The lines to extract run from the first line of the material below to the line containing "S.camera = cam_o", both included; leave the pictures behind.

* Start Data extract *

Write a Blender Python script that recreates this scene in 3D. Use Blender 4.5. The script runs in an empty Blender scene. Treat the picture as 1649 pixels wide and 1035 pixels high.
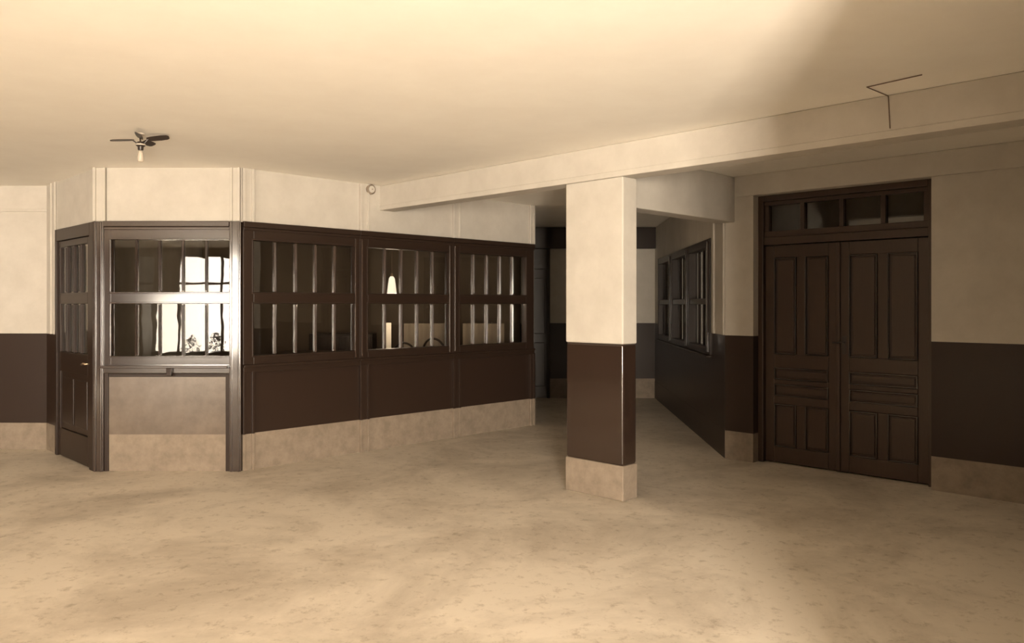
import bpy, bmesh, math, random
from mathutils import Vector, Matrix
random.seed(4)
S = bpy.context.scene
C = S.collection

# ------------------------------------------------------------ camera
# eye 1.6 m up, level, principal point at pixel (815, 490), focal length 1270 px of 1649
cam = bpy.data.cameras.new('camera')
cam_o = bpy.data.objects.new('camera', cam); C.objects.link(cam_o)
cam_o.location = (0, 0, 1.6); cam_o.rotation_euler = (math.radians(90), 0, 0)
cam.sensor_width = 36; cam.lens = 36 * 1270 / 1649
cam.shift_x = (824.5 - 815) / 1649; cam.shift_y = (490 - 517.5) / 1649
cam.clip_start = 0.05; cam.clip_end = 100
S.camera = cam_o

# ------------------------------------------------------------ world, light, exposure
vs = S.view_settings
vs.view_transform = 'Standard'; vs.look = 'None'; vs.gamma = 1; vs.use_curve_mapping = False
vs.exposure = 0.24
w = bpy.data.worlds.new('world'); S.world = w; w.use_nodes = True
w.node_tree.nodes['Background'].inputs[0].default_value = (1.0, 0.83, 0.64, 1)
w.node_tree.nodes['Background'].inputs[1].default_value = 0.25
DAY = (1.0, 0.87, 0.71)

def day_area(name, x0, x1, z0, z1, y, power, spread=180):
    l = bpy.data.lights.new(name, 'AREA'); l.shape = 'RECTANGLE'
    l.size = x1 - x0; l.size_y = z1 - z0; l.energy = power; l.color = DAY
    l.spread = math.radians(spread)
    o = bpy.data.objects.new(name, l); C.objects.link(o)
    o.location = ((x0 + x1) / 2, y, (z0 + z1) / 2); o.rotation_euler = (math.radians(90), 0, 0)
    return o
sun = bpy.data.lights.new('sun', 'SUN'); sun.energy = 30; sun.color = (1, .88, .73); sun.angle = math.radians(1)
sun_o = bpy.data.objects.new('sun', sun); C.objects.link(sun_o); sun_o.location = (0, -8, 8)
sun_o.rotation_euler = Vector((-.06, -.87, .50)).to_track_quat('Z', 'Y').to_euler()   # added low sun, its floor patches inside the windows bounce light to the ceiling
BACK_Y = -3.0
WINS = [(-8.6, -5.6, 0.45, 2.75), (-2.1, -1.2, 0.4, 2.6), (0.2, 1.12, 0.2, 2.35)]
for i, (x0, x1, z0, z1) in enumerate(WINS):
    day_area('daylight', x0, x1, z0, z1, BACK_Y - (1.2, .35, .35)[i], (135, 40, 1560)[i], (64, 180, 180)[i])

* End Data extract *

Solution to this problem:
Write a Blender Python script that recreates this scene in 3D. Use Blender 4.5. The script runs in an empty Blender scene. Treat the picture as 1649 pixels wide and 1035 pixels high.
import bpy, bmesh, math, random
from mathutils import Vector, Matrix
random.seed(4)
S = bpy.context.scene
C = S.collection

# ------------------------------------------------------------ camera
# eye 1.6 m up, level, principal point at pixel (815, 490), focal length 1270 px of 1649
cam = bpy.data.cameras.new('camera')
cam_o = bpy.data.objects.new('camera', cam); C.objects.link(cam_o)
cam_o.location = (0, 0, 1.6); cam_o.rotation_euler = (math.radians(90), 0, 0)
cam.sensor_width = 36; cam.lens = 36 * 1270 / 1649
cam.shift_x = (824.5 - 815) / 1649; cam.shift_y = (490 - 517.5) / 1649
cam.clip_start = 0.05; cam.clip_end = 100
S.camera = cam_o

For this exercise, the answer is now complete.